> TASK DIRECTIONS:
Could you write out the opening lines of the data, word for word, stopping after the line that contains "scene.view_settings.exposure = 0"?

> SUPPLIED MATERIAL:
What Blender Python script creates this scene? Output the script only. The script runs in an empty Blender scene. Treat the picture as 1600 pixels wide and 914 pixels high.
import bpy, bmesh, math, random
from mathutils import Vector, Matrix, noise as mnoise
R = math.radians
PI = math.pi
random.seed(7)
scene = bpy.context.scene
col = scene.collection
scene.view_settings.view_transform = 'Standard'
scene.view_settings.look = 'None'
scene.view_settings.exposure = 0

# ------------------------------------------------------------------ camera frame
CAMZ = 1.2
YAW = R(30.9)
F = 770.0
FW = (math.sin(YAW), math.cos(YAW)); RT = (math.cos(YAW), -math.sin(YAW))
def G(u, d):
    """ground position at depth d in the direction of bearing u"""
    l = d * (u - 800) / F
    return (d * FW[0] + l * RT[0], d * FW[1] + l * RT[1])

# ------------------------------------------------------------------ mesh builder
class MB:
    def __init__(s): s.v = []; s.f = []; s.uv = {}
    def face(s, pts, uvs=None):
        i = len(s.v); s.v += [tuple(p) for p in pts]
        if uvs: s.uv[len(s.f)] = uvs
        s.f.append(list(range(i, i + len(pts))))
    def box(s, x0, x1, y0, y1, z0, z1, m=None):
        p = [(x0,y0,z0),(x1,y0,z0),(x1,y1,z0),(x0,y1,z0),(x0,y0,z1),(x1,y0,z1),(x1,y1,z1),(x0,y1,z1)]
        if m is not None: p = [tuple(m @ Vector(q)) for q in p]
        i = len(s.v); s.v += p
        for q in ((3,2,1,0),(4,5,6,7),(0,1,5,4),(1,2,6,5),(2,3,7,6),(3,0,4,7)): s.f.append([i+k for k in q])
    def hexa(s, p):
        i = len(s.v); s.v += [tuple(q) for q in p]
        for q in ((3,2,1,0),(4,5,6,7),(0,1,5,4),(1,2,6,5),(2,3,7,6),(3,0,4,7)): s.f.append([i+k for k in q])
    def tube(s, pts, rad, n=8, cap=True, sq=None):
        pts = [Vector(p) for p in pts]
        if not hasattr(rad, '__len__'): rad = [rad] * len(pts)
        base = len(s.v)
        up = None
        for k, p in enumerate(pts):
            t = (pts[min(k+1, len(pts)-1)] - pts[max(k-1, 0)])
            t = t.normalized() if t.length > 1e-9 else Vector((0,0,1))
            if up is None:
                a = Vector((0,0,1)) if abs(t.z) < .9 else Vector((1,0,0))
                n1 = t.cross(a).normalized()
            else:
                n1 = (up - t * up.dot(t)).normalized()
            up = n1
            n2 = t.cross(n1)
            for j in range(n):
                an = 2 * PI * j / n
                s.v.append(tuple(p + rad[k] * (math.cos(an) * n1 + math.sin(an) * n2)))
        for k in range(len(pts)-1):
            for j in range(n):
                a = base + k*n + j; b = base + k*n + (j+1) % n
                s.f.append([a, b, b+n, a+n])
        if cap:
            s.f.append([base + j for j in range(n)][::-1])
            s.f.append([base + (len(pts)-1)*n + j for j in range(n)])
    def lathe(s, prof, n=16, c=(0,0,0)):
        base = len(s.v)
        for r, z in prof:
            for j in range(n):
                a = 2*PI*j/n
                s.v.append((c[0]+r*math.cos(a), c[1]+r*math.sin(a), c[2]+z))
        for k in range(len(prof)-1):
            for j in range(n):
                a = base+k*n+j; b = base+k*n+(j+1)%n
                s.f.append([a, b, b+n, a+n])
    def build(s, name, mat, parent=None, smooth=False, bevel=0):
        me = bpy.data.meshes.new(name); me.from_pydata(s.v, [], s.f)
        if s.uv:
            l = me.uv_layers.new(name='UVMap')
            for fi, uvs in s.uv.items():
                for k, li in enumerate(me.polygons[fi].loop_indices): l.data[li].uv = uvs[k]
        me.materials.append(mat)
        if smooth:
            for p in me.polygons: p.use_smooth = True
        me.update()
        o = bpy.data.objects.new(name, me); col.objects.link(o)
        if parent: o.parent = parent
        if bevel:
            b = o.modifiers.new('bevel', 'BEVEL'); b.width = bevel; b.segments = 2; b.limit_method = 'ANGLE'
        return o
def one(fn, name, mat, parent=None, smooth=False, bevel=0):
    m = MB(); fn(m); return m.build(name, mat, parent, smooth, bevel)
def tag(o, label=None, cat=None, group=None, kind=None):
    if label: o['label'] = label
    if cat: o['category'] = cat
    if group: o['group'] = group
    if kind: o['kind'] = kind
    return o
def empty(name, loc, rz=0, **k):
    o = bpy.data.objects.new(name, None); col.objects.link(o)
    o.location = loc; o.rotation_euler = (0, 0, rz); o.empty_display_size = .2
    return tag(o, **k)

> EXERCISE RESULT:
What Blender Python script creates this scene? Output the script only. The script runs in an empty Blender scene. Treat the picture as 1600 pixels wide and 914 pixels high.
import bpy, bmesh, math, random
from mathutils import Vector, Matrix, noise as mnoise
R = math.radians
PI = math.pi
random.seed(7)
scene = bpy.context.scene
col = scene.collection
scene.view_settings.view_transform = 'Standard'
scene.view_settings.look = 'None'
scene.view_settings.exposure = 0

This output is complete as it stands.